Former financial advisor Joe Saul Sehy revealed that while he was earning six figures solving his client’s money problems, he was personally floundering in devastating debt and hiding from the tax man
Financial influencer and creator Joe Saul Sehy often recounts his “money disasters” to his followers as a sign that there is light at the end of the tunnel if they manage to break their bad money habits. In a recent episode of the Afford Anything podcast, the former financial planner took it a step further revealing how debt and money issues can happen to anyone as at the height of his career he was, ironically, at his lowest point bordering on financial crisis.
He explained to host Paula Pant how he had accidentally ended up in the financial advisory business, walking in with a creative writing degree among a slew of business majors, but also put his sales skills and logical, problem-solving brain to great use for his clients. Unabashedly, Joe admitted he was “killing it” and made around $200,000 (£151,000) his first year in the business, adjusted to today’s inflation rate.
However, he also confessed that at this time in his life, he was a “spendaholic” and managed to fly through his money as quickly as he earned it, avoiding using any of the advice he gave his clients. He shared: “I was just paycheck to paycheck then the first bad thing would happen and it was done…I was the rising star and my own financial picture is in shambles.”
Believing if he could “just make more money” his financial problems would be solved, Joe avoided telling his wife until the phone calls from his debtors started coming in. With the way taxes work in America, Joe was also meant to be setting aside money to pay his tax return at the end of the financial year, something he had no idea was about to pull the rug out from under him.

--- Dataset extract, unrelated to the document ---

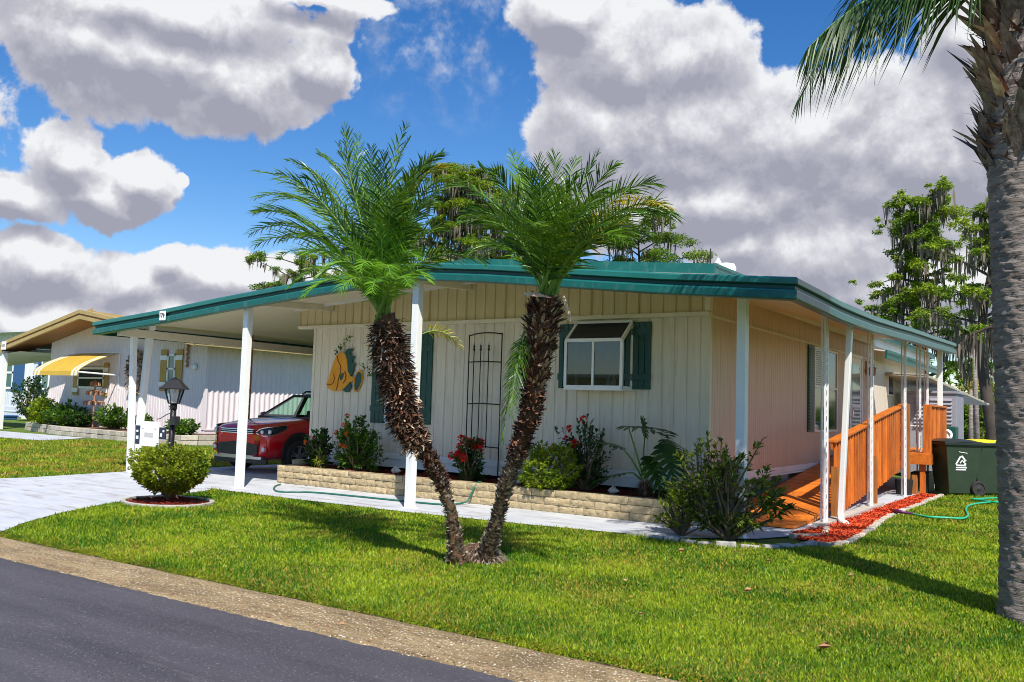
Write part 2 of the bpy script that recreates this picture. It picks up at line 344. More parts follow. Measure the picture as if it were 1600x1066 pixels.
def npmesh(name, V, Fs, mats, parent=None, smooth=False, mi=None):
    """V (n,3), Fs (m,k) equal-size faces"""
    me = bpy.data.meshes.new(name); V = np.asarray(V, np.float32); Fs = np.asarray(Fs, np.int32); m_, k = Fs.shape
    me.vertices.add(len(V)); me.vertices.foreach_set('co', V.ravel()); me.loops.add(m_*k); me.loops.foreach_set('vertex_index', Fs.ravel())
    me.polygons.add(m_); me.polygons.foreach_set('loop_start', np.arange(0, m_*k, k, dtype=np.int32))
    if mi is not None: me.polygons.foreach_set('material_index', np.asarray(mi, np.int32))
    me.update(calc_edges=True); return link(name, me, mats, parent, smooth)
def nrm(a): return a/np.maximum(np.linalg.norm(a, axis=-1, keepdims=True), 1e-9)
rng = np.random.default_rng(3)
def leaf_arrays(P, D, Ln, W, fold=.25, up=None, droop=.15):
    """five-point folded leaves"""
    n = len(P); D = nrm(D); up = np.array([0, 0, 1.]) if up is None else up
    U = up + rng.normal(0, .35, (n, 3)); Sd = nrm(np.cross(D, U)); N = np.cross(Sd, D)
    Ln = np.broadcast_to(Ln, n)[:, None]; W = np.broadcast_to(W, n)[:, None]
    mid = P + D*Ln*.5 - N*W*fold*.5; tip = P + D*Ln - np.array([0, 0, 1.])*Ln*droop
    l = P + D*Ln*.48 + Sd*W*.5 + N*W*fold*.5; r = P + D*Ln*.48 - Sd*W*.5 + N*W*fold*.5
    V = np.stack([P, mid, tip, l, r], 1).reshape(-1, 3); b = (np.arange(n)*5)[:, None]
    return V, np.concatenate([b+np.array([0, 1, 2, 3]), b+np.array([0, 4, 2, 1])], 0)
def strip_arrays(P, D, Ln, W, droop, side, seg=3, wp=(1, .95, .6, .08), curl=None):
    n = len(P); t = np.linspace(0, 1, seg+1); D = nrm(D); side = nrm(side)
    Ln = np.broadcast_to(Ln, n)[:, None]; W = np.broadcast_to(W, n)[:, None]; dr = np.broadcast_to(droop, n)[:, None]
    rows = []
    for i, q in enumerate(t):
        c = P + D*Ln*q - np.array([0, 0, 1.])*Ln*dr*q*q
        if curl is not None: c = c + curl*Ln*q*q
        wq = W*wp[min(i, len(wp)-1)]*.5
        rows += [c - side*wq, c + side*wq]
    V = np.stack(rows, 1).reshape(-1, 3); k = 2*(seg+1); b = (np.arange(n)*k)[:, None]
    return V, np.concatenate([b+np.array([2*i, 2*i+1, 2*i+3, 2*i+2]) for i in range(seg)], 0)
def cat(parts):
    V = []; Fs = []; o = 0
    for v, f in parts: V.append(v); Fs.append(f+o); o += len(v)
    return np.concatenate(V), np.concatenate(Fs)
def inpoly(x, y, poly):
    c = np.zeros(len(x), bool); n = len(poly)
    for i in range(n):
        x1, y1 = poly[i][:2]; x2, y2 = poly[(i+1) % n][:2]
        if y1 == y2: continue
        k = ((y1 > y) != (y2 > y)) & (x < (x2-x1)*(y-y1)/(y2-y1)+x1); c ^= k
    return c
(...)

The Stacking Benjamins founder shared: “The money came in and I’d say; ‘I’ll set money aside for taxes later because I need all of this now’…I get advice around April 1st, taxes are due on April 15th.” His advisor revealed Joe owed $12,000 (£9,000) in taxes but the content creator confessed: “It could’ve been $75 (£56), I didn’t have it. I had no credit, no money, no recourse. I had hundreds of dollars in overdraft fees.”
Joe decided his only choice was to avoid paying his tax bill and didn’t file tax returns for that year or the two following years before the IRS caught up with him. When the letters started coming through, the finance expert knew they had the ability to “put a lean” against his property and garnish his wages to pay back his debt.
If this happened and his company found out he would be barred from the financial services industry. All of the stress and strain from the last three years came to a head for Joe when he was on his way home one day and ran out of gas in his “rusted-out minivan” in the middle of nowhere.
He recalled: “I walk a mile to the nearest gas station, the dude doesn’t want to give me a gas can cause he thinks I’m going to steal it. I had found like 85 cents (65p) in change underneath the car seats. I put 85 cents (65p) worth of gas, drove home and barely made it. That was the day I cried. That’s the day I was like; ‘I’m done’.”
When he got home, he confessed everything to his wife and the couple put weekly meetings in place to discuss their finances. This helped Joe curb his spending completely “because I knew she was looking”.
He also decided to confront the IRS upfront and, despite the common misconception, couldn’t stop singing their praises: “They were so compassionate and so good, I was on a payment plan like that. I could have done that two years earlier and not paid the stupid tax of ‘if I don’t look at it it’ll go away’.”
He also came clean to his company, with his boss revealing: “Had I not gone to him, if he had heard it from anyone else, I would’ve been gone.” But now was the time for Joe to start implementing some of his own money advice.
The former financial planner changed the people he surrounded himself with and looked up to, opting for a less materialistic group and “divorced myself from my income” so money and spending were no longer his top priority. He also organised payment plans with all of his creditors so he could be debt-free in five years and began stocking his emergency fund to have that foundation he had been lacking. All in all, the influencer shared: “I went from being this guy who was digging really fast to a guy on a rocketship by not using the shortcuts.”